[DATA PROVIDED]
>>>

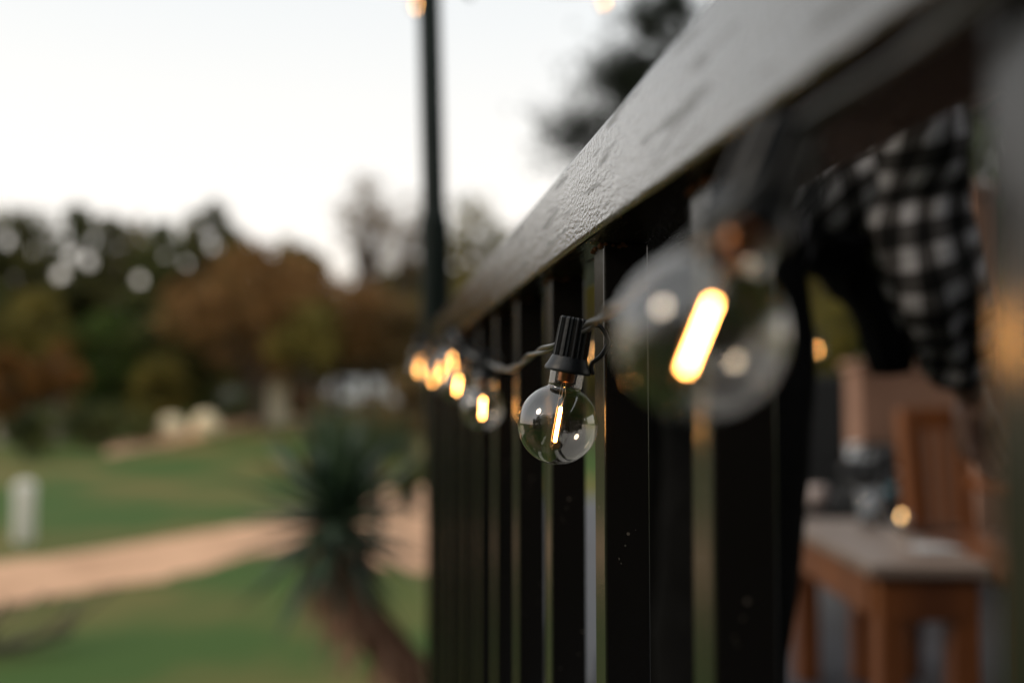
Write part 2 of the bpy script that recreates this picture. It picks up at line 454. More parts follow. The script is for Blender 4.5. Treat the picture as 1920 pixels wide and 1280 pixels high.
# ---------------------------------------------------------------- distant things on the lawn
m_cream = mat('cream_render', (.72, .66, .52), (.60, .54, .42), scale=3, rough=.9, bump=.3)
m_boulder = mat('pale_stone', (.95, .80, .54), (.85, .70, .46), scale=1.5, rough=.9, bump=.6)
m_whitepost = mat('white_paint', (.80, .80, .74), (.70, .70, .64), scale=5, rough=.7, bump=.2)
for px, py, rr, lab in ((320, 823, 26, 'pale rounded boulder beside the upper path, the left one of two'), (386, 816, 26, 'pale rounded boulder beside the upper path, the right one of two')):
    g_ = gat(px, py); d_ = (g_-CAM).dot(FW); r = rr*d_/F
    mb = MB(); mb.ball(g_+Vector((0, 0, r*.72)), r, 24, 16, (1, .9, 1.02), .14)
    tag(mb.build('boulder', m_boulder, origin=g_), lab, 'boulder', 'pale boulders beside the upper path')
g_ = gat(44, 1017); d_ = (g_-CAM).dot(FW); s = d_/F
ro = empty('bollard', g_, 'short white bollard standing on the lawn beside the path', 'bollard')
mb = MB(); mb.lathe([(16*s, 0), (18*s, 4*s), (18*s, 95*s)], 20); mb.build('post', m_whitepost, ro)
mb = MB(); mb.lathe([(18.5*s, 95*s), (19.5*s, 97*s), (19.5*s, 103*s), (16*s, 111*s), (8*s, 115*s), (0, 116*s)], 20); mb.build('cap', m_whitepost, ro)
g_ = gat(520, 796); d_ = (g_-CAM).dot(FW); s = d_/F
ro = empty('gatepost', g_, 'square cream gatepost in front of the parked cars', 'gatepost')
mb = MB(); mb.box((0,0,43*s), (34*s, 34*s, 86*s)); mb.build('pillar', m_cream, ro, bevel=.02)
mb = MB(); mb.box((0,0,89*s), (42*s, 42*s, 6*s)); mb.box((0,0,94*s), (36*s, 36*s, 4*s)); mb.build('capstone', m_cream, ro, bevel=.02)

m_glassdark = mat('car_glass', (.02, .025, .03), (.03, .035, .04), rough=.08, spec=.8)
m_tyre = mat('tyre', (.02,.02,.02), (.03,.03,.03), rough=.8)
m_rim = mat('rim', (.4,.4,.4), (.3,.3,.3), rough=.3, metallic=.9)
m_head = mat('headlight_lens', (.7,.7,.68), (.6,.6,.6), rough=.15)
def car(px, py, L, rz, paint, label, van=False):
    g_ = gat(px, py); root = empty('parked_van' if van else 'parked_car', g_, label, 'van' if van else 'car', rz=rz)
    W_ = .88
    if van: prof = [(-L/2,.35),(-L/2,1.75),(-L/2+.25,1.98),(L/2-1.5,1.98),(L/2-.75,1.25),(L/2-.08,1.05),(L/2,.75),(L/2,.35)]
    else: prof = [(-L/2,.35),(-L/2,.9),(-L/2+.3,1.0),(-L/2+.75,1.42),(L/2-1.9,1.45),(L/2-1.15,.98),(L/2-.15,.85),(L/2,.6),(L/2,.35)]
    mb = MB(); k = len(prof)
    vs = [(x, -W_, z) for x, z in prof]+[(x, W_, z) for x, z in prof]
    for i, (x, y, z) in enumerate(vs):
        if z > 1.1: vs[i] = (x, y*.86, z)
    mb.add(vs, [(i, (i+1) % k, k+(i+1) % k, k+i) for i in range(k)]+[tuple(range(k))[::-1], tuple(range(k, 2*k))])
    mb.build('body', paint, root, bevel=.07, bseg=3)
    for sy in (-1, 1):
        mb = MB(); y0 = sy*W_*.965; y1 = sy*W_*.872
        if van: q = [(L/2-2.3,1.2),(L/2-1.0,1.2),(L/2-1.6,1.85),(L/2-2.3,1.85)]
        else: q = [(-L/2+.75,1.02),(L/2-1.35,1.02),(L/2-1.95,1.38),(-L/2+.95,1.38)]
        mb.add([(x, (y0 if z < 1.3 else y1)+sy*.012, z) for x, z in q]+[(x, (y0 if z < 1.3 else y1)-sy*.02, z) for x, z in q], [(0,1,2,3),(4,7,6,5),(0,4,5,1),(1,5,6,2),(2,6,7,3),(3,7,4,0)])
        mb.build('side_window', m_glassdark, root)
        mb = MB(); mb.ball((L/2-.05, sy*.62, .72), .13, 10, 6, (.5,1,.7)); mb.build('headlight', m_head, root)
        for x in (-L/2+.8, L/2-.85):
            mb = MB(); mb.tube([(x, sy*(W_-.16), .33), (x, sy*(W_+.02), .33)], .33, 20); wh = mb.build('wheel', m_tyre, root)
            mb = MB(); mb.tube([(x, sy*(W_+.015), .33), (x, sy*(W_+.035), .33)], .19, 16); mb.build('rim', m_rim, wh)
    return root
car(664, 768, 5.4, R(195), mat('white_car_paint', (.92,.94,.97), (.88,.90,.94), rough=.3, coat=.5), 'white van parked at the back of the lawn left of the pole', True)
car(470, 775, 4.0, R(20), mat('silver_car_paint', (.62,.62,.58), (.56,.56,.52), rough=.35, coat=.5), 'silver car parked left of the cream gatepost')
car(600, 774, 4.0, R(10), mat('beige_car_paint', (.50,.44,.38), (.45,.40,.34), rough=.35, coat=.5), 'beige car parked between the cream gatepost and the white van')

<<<

[TASK OBJECTIVE]
Without the pictures, please reproduce each line of the listing above exactly, from the first one through the line bearing "mb = MB(); mb.box((0,0,89*s), (42*s, 42*s, 6*s));".

[SOLUTION]
Write part 2 of the bpy script that recreates this picture. It picks up at line 454. More parts follow. The script is for Blender 4.5. Treat the picture as 1920 pixels wide and 1280 pixels high.
# ---------------------------------------------------------------- distant things on the lawn
m_cream = mat('cream_render', (.72, .66, .52), (.60, .54, .42), scale=3, rough=.9, bump=.3)
m_boulder = mat('pale_stone', (.95, .80, .54), (.85, .70, .46), scale=1.5, rough=.9, bump=.6)
m_whitepost = mat('white_paint', (.80, .80, .74), (.70, .70, .64), scale=5, rough=.7, bump=.2)
for px, py, rr, lab in ((320, 823, 26, 'pale rounded boulder beside the upper path, the left one of two'), (386, 816, 26, 'pale rounded boulder beside the upper path, the right one of two')):
    g_ = gat(px, py); d_ = (g_-CAM).dot(FW); r = rr*d_/F
    mb = MB(); mb.ball(g_+Vector((0, 0, r*.72)), r, 24, 16, (1, .9, 1.02), .14)
    tag(mb.build('boulder', m_boulder, origin=g_), lab, 'boulder', 'pale boulders beside the upper path')
g_ = gat(44, 1017); d_ = (g_-CAM).dot(FW); s = d_/F
ro = empty('bollard', g_, 'short white bollard standing on the lawn beside the path', 'bollard')
mb = MB(); mb.lathe([(16*s, 0), (18*s, 4*s), (18*s, 95*s)], 20); mb.build('post', m_whitepost, ro)
mb = MB(); mb.lathe([(18.5*s, 95*s), (19.5*s, 97*s), (19.5*s, 103*s), (16*s, 111*s), (8*s, 115*s), (0, 116*s)], 20); mb.build('cap', m_whitepost, ro)
g_ = gat(520, 796); d_ = (g_-CAM).dot(FW); s = d_/F
ro = empty('gatepost', g_, 'square cream gatepost in front of the parked cars', 'gatepost')
mb = MB(); mb.box((0,0,43*s), (34*s, 34*s, 86*s)); mb.build('pillar', m_cream, ro, bevel=.02)
mb = MB(); mb.box((0,0,89*s), (42*s, 42*s, 6*s)); mb.box((0,0,94*s), (36*s, 36*s, 4*s)); mb.build('capstone', m_cream, ro, bevel=.02)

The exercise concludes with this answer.